The area, some 200,000 hectares and home to a few hundred thousand people, the majority of whom are very poor, was divided into zones. To the east, the plan was to ensure that the land was suitable for two or three crops of rice per year. Slightly further west, farmers would be able to grow one crop of rice during the rainy season and raise shrimp in the dry season. In the west, shrimp farming would predominate. By using a simulation model, scientists were able to test what would happen to the salinity of the water in a particular channel if, for example, a specific sluice were opened for x number of days. The model showed that it would be possible to achieve the desired freshwater, salinity balance at the correct levels for the farming activities in any particular area.

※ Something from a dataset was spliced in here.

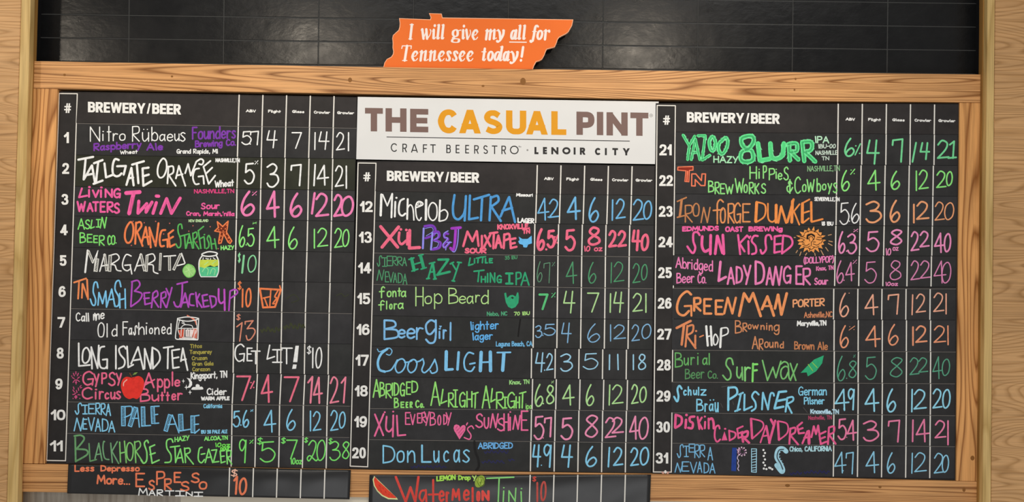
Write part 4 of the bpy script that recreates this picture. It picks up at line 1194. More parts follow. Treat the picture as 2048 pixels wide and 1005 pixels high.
bx('crowler', B3, 16, '1 864 844 346 564; 2 884 988 338 546'); bx('growler', B3, 16, '2 1056 1172 342 564; 0 1160 1254 358 552')

mid(13, 'neon pink and purple lettering, drawn blue cat head')
O(710, 330)
NP = 'F86A86'; COLN[NP] = 'neon pink'
dr('brewery', NP, 32, '258,622 428,828|438,625 272,828|550,660 546,838|546,838 648,832'); dr('brewery', NP, 26, '~445,682 440,760 468,798 515,762|530,685 524,800|460,650 462,650|515,655 517,655')
LV, PP = '8F8CE8', '7A3AB8'
dr('beer', PP, 24, '~700,618 778,612 808,655 790,705 710,738|~790,680 838,675 846,720 795,760|~795,760 858,782 845,835 780,852|~935,695 905,690 900,730 935,748 890,805 905,832 952,780')
dr('beer', LV, 20, '690,640 682,840|778,690 764,852'); dr('beer', LV, 7, '~705,640 770,630 782,670 715,715|~795,695 830,690 830,735 795,750|~800,770 838,785 825,825 790,835')
dr('beer', 'A23CC0', 28, '972,640 1060,632|~1012,645 1002,790 985,855 960,838'); dr('beer', LV, 11, '~935,665 895,690 895,725 930,742 885,800 900,830 955,775|925,780 970,780|915,820 912,855|~1040,650 1030,790 1000,875 955,845')
dr('beer', NP, 24, '1088,818 1130,672|1130,672 1180,768|1180,768 1222,668|1225,670 1242,815|1275,715 1275,838|1305,712 1360,818|1360,702 1296,828|1356,690 1430,680|1395,690 1390,840|1412,835 1440,712|1440,712 1472,830|1422,788 1462,784|1500,700 1495,838|~1500,705 1545,695 1552,738 1500,762|1612,740 1560,750|1560,750 1566,838|1566,838 1622,825|1562,796 1606,786')
wd('note', NP, 17, 'SOUR', 1100, 1322, 894, 894, 60); wd('town', NP, 16, 'KNOXVILLE,', 1428, 1760, 655, 645, 58); wd('town', NP, 15, 'TN', 1680, 1762, 698, 694, 52)
fl('cat_drawing', '66B6EC', '1645,722 1680,745 1735,745 1775,712 1778,790 1740,802 1728,830 1712,832 1692,828 1688,805 1652,795 1640,768 1655,758')
dr('cat_drawing', '17202A', 9, '1660,775 1695,782|1722,782 1755,768|1708,800 1710,806'); fl('cat_drawing', '17202A', '1660,768 1698,778 1692,790 1668,786'); fl('cat_drawing', '17202A', '1720,780 1760,764 1752,784 1728,792')
O(1055, 330)
bx('abv', NP, 27, '6 88 178 636 864; . 184 192 846 856 22; 5 190 282 650 842; % 262 314 700 806 18'); bx('flight', NP, 25, '5 370 486 644 872'); bx('glass', NP, 25, '8 606 732 620 814'); wd('glass', NP, 12, '10 oz', 568, 754, 874, 870, 60)
bx('crowler', NP, 25, '2 810 902 654 834; 2 902 1000 656 830'); bx('growler', NP, 26, '4o 1044 1140 650 870; 0 1136 1224 692 868')

mid(14, 'dull green lettering, the big word in slab capitals')
O(710, 500)
DG = '4C9468'; COLN[DG] = 'dull green'
bx('brewery', DG, 10, 'S2 218 276 56 172; I# 272 324 76 172; E 318 378 60 166; R 374 422 64 162; R 424 474 70 162; A 472 522 76 166; N/ 216 296 198 312; E 300 344 218 328; V 332 390 222 332; A 382 424 232 334; D 430 480 230 338; A 478 526 240 352')
dr('beer', TE, 32, '568,90 594,205|660,65 688,175'); dr('beer', TE, 16, '602,145 668,125|542,98 592,82|640,58 684,48|572,215 632,195|665,195 716,180')
dr('beer', TE, 24, '782,135 804,288|932,108 832,248|838,100 938,98|826,252 952,222'); dr('beer', TE, 17, '735,288 778,132|756,226 800,220|748,140 802,126|720,292 748,288|790,296 816,292|972,132 1014,200|1048,128 988,308|958,142 990,126|1030,126 1068,130|976,312 1000,316')
bx('beer', TE, 16, 'L/ 1134 1194 76 166; i 1194 1208 84 142; T/ 1212 1264 72 138; T/ 1250 1320 62 138; L 1304 1338 82 140; E 1344 1388 82 138; T/ 1188 1304 198 328; H 1262 1318 262 334; I 1328 1338 232 334; N 1352 1412 226 334; G 1422 1478 252 338')
bx('beer', TE, 22, 'I# 1508 1594 228 352'); bx('beer', TE, 16, 'P 1612 1672 222 358; A 1662 1756 222 364')
wd('note', DG, 7, '35 IBU', 1505, 1632, 102, 95, 40)
O(1055, 500)
bx('abv', '5C8A6C', 9, '6 92 150 116 324; 7h 160 230 126 338; % 244 278 122 168 6'); bx('flight', DG, 12, '4 384 500 118 344'); bx('glass', DG, 12, '6 608 692 122 338')
bx('crowler', DG, 11, '1 850 834 126 338; 2 864 974 118 326'); bx('growler', DG, 12, '2 1054 1136 134 338; 0 1140 1208 144 308')

mid(15, 'lime green lettering with a drawn teal beard')
O(710, 500)
bx('brewery', '9ADC7C', 13, 'f 240 304 366 488; o 318 368 412 478; n 374 418 412 478; t 426 466 380 472; a 462 516 412 478; f 232 300 506 614; l 322 314 512 602; o 342 378 542 602; r 388 426 538 602; a 430 490 532 598')
bx('beer', 'B2DC8C', 12, 'H 606 690 372 570; o 698 774 462 548; p 794 878 438 598; B 938 1032 382 548; e 1044 1114 462 544; a 1124 1192 462 544; r 1208 1258 452 532; d 1266 1344 402 548')
fl('beard_drawing', TE, '1500,438 1518,430 1528,484 1560,458 1585,454 1615,470 1630,428 1642,432 1647,480 1642,535 1612,578 1575,592 1540,575 1516,530 1506,480'); fl('beard_drawing', '23302A', '1565,482 1580,472 1598,482 1585,496')
wd('town', '4E9E76', 10, 'Nebo, NC', 1324, 1532, 668, 664, 46); wd('note', LI, 9, '70 IBU', 1596, 1758, 664, 658, 40)
O(1055, 500)
bx('abv', '58BE78', 22, '7 110 212 440 608; % 238 284 428 484 9'); LQ = 'AED894'
bx('flight', LQ, 14, '4o 358 482 412 642'); bx('glass', LQ, 14, '7 598 722 430 632'); bx('crowler', LQ, 14, '1 842 824 436 636; 4o 862 970 420 636'); bx('growler', LQ, 14, '2 1054 1160 434 626; 1 1196 1184 436 636')

mid(16, 'rounded blue lettering, a small blue heart dotting one letter')
O(710, 500)
BB = '7DB8E4'; COLN[BB] = 'soft blue'
bx('beer', BB, 20, 'B 286 434 700 910; e 428 508 796 894; e 516 606 786 900; r 612 690 778 908 18; g 704 822 700 948; i 840 864 786 898 18; r 880 924 800 902 18; l 970 950 726 918 18')
fl('beer', BB, '845,768 852,762 858,768 866,762 874,770 858,788')
wd('note', '62B0EA', 13, 'lighter', 1158, 1446, 812, 800, 92); wd('note', '62B0EA', 13, 'lager', 1178, 1386, 915, 905, 84); wd('town', '6EB2DC', 10, 'Laguna Beach, CA', 1415, 1784, 974, 972, 54)
dr('smudge', '161414', 15, '~1662,702 1650,780 1640,870')
O(1055, 500)
BD = '7FAFD4'
bx('abv', BD, 12, '3 76 150 758 886; . 150 158 856 866; 5 160 284 744 866'); bx('flight', BD, 12, '4o 338 444 732 940'); bx('glass', BD, 12, '6 600 730 740 932'); bx('crowler', BD, 12, '1 830 840 750 924; 2 864 990 750 902'); bx('growler', BD, 12, '2 1044 1130 750 922; 0 1144 1246 744 898')

mid(17, 'light blue script word and thick light blue capitals')
O(710, 680)
LC = '7EC2F0'; COLN[LC] = 'light blue'
dr('beer', LC, 10, '~225,95 245,122 300,100 345,85 372,115 350,155 315,145'); dr('beer', LC, 24, '~325,92 262,145 230,225 245,300 300,322'); dr('beer', LC, 15, '~300,322 360,305 400,250 425,205|~500,228 540,225 570,212|~480,195 430,212 405,280 430,332 478,312 508,245 480,195|~592,200 545,225 530,290 560,332 605,302 622,235 592,200|~615,225 650,215 682,192|~682,195 692,240 672,305 700,332 752,290|~752,290 790,225 802,198|~802,200 822,265 822,318 775,338 756,312')
dr('beer', LC, 34, '918,122 914,300|1268,128 1260,312|1360,125 1362,312|1496,140 1484,308'); dr('beer', LC, 26, '1042,128 1030,300|924,302 980,298'); dr('beer', LC, 17, '~1190,142 1138,132 1098,205 1108,295 1165,318 1200,275|1155,245 1205,235|1270,228 1355,225|1430,130 1562,128')
O(1055, 680)
PB = '9ACBE4'; COLN[PB] = 'pale blue'
bx('abv', PB, 14, '4o 76 178 126 330; . 168 176 302 312; 2 186 262 134 312'); bx('flight', PB, 14, '3 328 456 138 320'); bx('glass', PB, 12, '5 554 712 134 302'); bx('crowler', PB, 14, '1 832 816 146 308; 1 900 918 142 308'); bx('growler', PB, 14, '1 1070 1058 146 308; 8 1112 1190 142 306')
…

2001 saw the first full practical run of the system and reality was found to match theory very well. District level officers control the sluices but the whole system is coordinated by the provincial hydrology service. Constant monitoring of the water is essential and radio and mobile phones help to keep each monitoring station in touch. The data can be fed back to refine the model. Now everyone is delighted. Rice farmers are entirely satisfied with the freshwater they now enjoy year round. Shrimp farmers are pleased to return to their previous means of earning a living. And the authorities are grateful for a solution to what had been a major source of dissatisfaction.

* The project is being implemented by the International Rice Research Institute, in collaboration with University of Newcastle upon Tyne, ICLARM - The World Fish Center, Cantho University, Department of Agriculture and Rural Development of Bac Lieu Province, Sub-Institute of Water Resources Planning, and the Integrated Resources Mapping Center. The UK Department for International Development is contributing to the costs.